In fact, the pace at which ISPs have taken up technological innovation is so bad that an entrant from another industry was able to enter the market and, without even trying very hard, spank the incumbents so thoroughly that it became a national embarrassment.
Google does so many things so well that you may not even be properly surprised by this fact. Let me try to give you a visceral feel for how anomalous Google Fiber is. Consider what happened when Google entered a market where its major competitor really was pushing innovation to the limit: consider Android. Google had to dedicate hundreds of its best and hardest-working engineers to the project and enlist the support of essentially every other company in the industry, and after eight hard-fought years, the best it can show for its efforts is rough technological parity with Apple.
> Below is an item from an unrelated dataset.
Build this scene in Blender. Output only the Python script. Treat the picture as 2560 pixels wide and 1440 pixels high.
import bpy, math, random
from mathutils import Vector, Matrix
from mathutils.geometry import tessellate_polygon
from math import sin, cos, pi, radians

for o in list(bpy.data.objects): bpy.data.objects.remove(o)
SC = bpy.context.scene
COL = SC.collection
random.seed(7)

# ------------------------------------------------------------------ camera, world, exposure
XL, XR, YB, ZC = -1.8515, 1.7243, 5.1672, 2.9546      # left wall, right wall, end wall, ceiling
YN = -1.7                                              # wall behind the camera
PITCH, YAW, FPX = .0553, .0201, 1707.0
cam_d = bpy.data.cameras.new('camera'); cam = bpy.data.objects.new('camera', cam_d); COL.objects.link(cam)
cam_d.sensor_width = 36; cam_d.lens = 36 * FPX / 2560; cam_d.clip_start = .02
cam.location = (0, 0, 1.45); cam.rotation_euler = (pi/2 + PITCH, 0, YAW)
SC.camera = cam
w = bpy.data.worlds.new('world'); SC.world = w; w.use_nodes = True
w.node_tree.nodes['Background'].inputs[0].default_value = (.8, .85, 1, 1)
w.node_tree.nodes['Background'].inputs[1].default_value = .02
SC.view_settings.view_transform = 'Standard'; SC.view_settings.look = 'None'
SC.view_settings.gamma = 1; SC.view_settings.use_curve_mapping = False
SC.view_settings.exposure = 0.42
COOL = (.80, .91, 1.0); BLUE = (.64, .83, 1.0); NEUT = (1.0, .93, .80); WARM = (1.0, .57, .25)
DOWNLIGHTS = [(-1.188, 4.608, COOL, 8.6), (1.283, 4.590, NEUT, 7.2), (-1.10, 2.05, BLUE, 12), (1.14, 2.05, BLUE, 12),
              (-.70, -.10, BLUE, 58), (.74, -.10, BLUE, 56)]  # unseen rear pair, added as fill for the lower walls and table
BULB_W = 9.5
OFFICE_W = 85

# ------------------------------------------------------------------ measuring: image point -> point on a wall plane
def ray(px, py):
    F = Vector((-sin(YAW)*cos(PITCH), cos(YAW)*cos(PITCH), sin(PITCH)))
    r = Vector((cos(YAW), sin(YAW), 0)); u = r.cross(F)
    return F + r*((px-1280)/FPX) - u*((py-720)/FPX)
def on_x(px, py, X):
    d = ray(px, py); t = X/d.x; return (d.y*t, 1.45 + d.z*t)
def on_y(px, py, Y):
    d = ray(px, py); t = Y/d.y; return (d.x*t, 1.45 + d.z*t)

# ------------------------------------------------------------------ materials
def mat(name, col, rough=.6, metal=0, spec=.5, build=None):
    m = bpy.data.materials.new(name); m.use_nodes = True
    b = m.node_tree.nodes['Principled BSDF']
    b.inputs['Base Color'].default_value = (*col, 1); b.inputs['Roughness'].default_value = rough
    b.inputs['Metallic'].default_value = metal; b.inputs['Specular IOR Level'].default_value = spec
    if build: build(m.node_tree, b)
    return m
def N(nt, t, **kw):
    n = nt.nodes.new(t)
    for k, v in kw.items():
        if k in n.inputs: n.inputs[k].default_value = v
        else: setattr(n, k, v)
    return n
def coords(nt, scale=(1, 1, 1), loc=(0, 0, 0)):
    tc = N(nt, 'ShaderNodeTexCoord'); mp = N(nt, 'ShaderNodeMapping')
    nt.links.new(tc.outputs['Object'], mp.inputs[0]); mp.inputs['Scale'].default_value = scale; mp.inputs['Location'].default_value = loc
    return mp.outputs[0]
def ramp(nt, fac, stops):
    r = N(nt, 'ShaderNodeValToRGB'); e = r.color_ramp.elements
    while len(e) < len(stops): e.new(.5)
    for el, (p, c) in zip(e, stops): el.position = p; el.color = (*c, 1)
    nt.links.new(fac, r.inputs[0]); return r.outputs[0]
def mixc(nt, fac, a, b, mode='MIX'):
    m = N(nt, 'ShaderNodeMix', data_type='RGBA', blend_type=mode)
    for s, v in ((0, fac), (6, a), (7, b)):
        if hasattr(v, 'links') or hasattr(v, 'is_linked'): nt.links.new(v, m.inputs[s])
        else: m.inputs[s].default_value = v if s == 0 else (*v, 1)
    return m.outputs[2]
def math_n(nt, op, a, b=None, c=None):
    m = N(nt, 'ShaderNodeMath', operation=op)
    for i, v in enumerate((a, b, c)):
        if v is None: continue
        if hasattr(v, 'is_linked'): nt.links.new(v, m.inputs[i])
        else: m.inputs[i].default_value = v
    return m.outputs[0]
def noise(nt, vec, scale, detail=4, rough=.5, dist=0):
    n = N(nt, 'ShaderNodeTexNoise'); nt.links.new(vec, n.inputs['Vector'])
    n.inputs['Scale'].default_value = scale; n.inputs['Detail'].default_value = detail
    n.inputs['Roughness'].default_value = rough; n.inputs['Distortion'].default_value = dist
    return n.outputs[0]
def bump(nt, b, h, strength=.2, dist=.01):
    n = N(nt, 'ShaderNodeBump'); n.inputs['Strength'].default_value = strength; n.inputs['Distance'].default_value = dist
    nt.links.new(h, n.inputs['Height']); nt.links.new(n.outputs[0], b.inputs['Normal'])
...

Or, to take an example where Google was the defender, consider what happened when Microsoft decided to enter the search engine market. Again, this is a market where the strongest competitor really was pushing innovation to the limit. Billions of dollars and millions of engineer-hours later, Bing's search quality is still slightly worse than Google's.
I don't know the head count for Google Fiber (and even if I did, it would be covered by my NDA) but I will venture a strong guess that its engineering head count is far less than Android's, like at least an order of magnitude. In Google's product portfolio, judging by the scale of investment and strategic value, Google Fiber is basically a hobby, one that Google would never even have tried if US ISPs were remotely as good at their jobs as, say, ISPs in South Korea. And yet, technologically, Google Fiber simply outclassed these incumbents, who are supposedly competing and innovating furiously to earn your dollar.[2]
Imagine you had a friend who claimed to be training super-hard at tennis. But whenever you're at the courts, you see them go out to the court, set up the tennis ball machine, and swat lethargically at balls for about ten minutes, after which they sit down to sip an energy drink and diddle around on their phone. Then, one day, your niece, who's in reasonably good shape but has never picked up a tennis racket in her life, drops by, and she walks onto the court and crushes your friend in straight sets without breaking a sweat. You might reasonably question whether your friend was really training as hard as they claim.
In short, lauding the big US ISPs for their piddling achievements is the soft bigotry of low expectations.
But don't worry, ISPs, America isn't giving up on you. We believe that if you're subjected to the right mixture of tough love, including the right kinds of competition and regulation, you're capable of achieving just as much as Google Fiber did. Or, at a minimum, we believe that the ISP market is capable of achieving that. In the meantime, we'll try hard to ignore the risible bullshit of telecom hacks who claim that you're doing well enough.
[0] Engineers generally use multiples rather than percentages to describe improvements of this magnitude. Dietz's use of "increased 1500%" rather than 15x is a classic PR hack's way of making modestly sized numbers seem gigantic.
[1] Nielsen's predictions are fitted to observations, but those observations are for "high-end users". Dietz's number, which presumably describes mean or median users, reveals how poorly ISPs have done at making high-speed internet affordable despite the march of technology. Note that we do not see this failure in other, more competitive areas of computing technology: Intel's mid-range notebook-class processors follow Moore's Law just as well as its high-end server chips.
[2] This paragraph contains a logical honeypot for telecom hacks, who are likely to see an argument that they think they can debunk, but which they can only debunk by resorting to utter bullshit, which they will promptly be called upon. See if you can spot it.